Saat dihadapkan ke meja hijau, hanya Bambang dan Wahyu yang dibebaskan oleh pengadilan tingkat pertama. Selebihnya, Hasdarman dihukum 1 tahun 6 bulan penjara, Abdul Haris dihukum 1 tahun 6 bulan penjara, dan Suko dihukum 1 tahun penjara. Adapun Akhmad Hadian Lukita akhirnya lepas demi hukum karena kasusnya belum kuat dibawa ke pengadilan.
Dorongan pengusutan
Beberapa waktu lalu, seperti diberitakan Kompas.id, pengusutan kasus Tragedi Kanjuruhan terus didorong karena proses hukum yang telah berlangsung diduga dirancang agar tidak sampai mengungkap kebenaran dan keadilan. Hal ini terungkap dalam webinar Peluncuran Laporan Monitoring Sidang Tragedi Kanjuruhan dan Riset Aspek Criminal Justice bagi Saksi dan Korban Penembakan Gas Air Mata, Selasa (27/6/2023).
Seminar dalam jaringan tersebut diinisiasi oleh koalisi masyarakat sipil yang turut menghadirkan penanggap dari Komnas HAM, Lembaga Perlindungan Saksi dan Korban (LPSK), dan DPR.

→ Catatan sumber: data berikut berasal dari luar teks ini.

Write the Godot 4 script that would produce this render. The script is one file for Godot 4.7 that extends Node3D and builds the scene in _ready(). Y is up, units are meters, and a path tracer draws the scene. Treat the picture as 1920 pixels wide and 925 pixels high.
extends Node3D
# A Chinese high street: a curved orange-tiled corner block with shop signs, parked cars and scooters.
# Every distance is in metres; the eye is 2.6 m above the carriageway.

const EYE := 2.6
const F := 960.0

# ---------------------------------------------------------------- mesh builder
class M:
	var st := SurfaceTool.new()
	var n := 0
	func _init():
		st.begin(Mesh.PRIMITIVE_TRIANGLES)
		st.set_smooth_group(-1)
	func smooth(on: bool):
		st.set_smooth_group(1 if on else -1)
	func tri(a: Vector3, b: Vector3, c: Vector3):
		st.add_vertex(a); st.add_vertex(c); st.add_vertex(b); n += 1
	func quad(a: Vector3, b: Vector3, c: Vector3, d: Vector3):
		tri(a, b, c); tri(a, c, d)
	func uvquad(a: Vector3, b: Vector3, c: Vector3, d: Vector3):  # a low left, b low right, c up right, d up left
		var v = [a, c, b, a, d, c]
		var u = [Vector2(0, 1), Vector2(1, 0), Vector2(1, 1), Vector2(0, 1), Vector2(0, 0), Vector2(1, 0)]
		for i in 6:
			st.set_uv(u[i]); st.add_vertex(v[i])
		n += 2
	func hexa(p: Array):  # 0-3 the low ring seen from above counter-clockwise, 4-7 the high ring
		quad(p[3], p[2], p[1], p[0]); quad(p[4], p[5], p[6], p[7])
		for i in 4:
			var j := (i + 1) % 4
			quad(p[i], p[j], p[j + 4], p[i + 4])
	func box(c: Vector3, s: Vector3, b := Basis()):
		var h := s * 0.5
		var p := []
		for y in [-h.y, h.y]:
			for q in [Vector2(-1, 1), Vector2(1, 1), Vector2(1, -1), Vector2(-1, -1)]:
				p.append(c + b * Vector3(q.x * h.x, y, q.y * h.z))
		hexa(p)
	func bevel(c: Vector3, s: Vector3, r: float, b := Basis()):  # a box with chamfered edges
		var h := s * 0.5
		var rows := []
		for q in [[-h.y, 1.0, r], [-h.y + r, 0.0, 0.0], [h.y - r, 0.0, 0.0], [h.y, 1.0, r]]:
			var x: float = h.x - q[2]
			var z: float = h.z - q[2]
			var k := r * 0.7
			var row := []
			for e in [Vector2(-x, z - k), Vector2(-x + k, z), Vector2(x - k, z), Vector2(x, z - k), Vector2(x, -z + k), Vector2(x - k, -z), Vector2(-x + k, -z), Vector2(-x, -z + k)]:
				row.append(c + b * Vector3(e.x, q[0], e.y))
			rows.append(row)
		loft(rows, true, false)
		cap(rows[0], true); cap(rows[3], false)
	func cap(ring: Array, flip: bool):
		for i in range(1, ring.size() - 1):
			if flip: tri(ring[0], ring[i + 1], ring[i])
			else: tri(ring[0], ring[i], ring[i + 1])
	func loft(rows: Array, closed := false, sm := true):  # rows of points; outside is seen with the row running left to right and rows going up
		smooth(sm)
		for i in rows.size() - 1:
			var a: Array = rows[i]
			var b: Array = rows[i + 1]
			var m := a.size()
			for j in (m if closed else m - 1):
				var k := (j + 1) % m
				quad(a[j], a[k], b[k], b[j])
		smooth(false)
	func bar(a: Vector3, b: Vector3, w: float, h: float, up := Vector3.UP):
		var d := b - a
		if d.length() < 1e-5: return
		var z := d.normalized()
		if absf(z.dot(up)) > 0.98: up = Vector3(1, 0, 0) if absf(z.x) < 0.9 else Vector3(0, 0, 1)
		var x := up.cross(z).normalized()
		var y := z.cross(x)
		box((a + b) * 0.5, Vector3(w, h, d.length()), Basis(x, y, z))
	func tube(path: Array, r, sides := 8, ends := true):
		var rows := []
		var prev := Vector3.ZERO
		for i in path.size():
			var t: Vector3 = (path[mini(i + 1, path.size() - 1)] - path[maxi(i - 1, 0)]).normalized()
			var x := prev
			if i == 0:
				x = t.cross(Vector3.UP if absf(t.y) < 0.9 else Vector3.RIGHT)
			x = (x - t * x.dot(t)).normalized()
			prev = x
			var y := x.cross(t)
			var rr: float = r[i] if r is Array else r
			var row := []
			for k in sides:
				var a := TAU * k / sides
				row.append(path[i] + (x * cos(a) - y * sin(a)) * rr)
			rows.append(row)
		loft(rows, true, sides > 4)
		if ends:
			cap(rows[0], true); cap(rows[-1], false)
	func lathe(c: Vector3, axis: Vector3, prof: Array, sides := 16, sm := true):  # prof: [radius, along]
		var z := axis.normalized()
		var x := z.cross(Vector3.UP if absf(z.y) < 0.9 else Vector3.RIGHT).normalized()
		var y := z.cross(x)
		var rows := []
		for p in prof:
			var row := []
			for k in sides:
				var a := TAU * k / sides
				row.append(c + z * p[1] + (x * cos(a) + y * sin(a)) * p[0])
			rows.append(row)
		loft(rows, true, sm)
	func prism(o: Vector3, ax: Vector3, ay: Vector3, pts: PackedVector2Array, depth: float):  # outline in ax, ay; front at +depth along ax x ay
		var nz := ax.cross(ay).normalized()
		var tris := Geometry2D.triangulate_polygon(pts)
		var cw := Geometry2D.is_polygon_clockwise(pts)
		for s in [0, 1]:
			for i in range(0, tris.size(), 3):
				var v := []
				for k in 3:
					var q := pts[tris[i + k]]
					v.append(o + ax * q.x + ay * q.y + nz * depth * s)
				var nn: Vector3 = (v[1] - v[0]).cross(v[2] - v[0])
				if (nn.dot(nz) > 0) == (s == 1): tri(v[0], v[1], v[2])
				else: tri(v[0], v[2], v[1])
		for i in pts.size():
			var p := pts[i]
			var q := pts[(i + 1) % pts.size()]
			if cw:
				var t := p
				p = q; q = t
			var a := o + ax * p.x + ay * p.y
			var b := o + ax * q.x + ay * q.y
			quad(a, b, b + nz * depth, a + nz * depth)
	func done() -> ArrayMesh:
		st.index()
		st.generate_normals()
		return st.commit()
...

Koordinator Lembaga Bantuan Hukum Surabaya Pos Malang Daniel Siagian menuturkan, antara lain, beberapa kejanggalan proses hukum Tragedi Kanjuruhan. Hal yang terutama adalah permohonan Forum Komunikasi Pimpinan Daerah Kabupaten Malang agar persidangan kasus dilaksanakan di Pengadilan Negeri Surabaya dan disetujui oleh MA.
Selain itu, rekonstruksi peristiwa oleh penyidik Polda Jatim tidak berlangsung di Stadion Kanjuruhan, tempat terjadinya perkara, tetapi di lapangan sepak bola Polda Jatim di Surabaya. Hal ini mengakibatkan fakta penembakan gas air mata ke tribune penonton menjadi dikaburkan.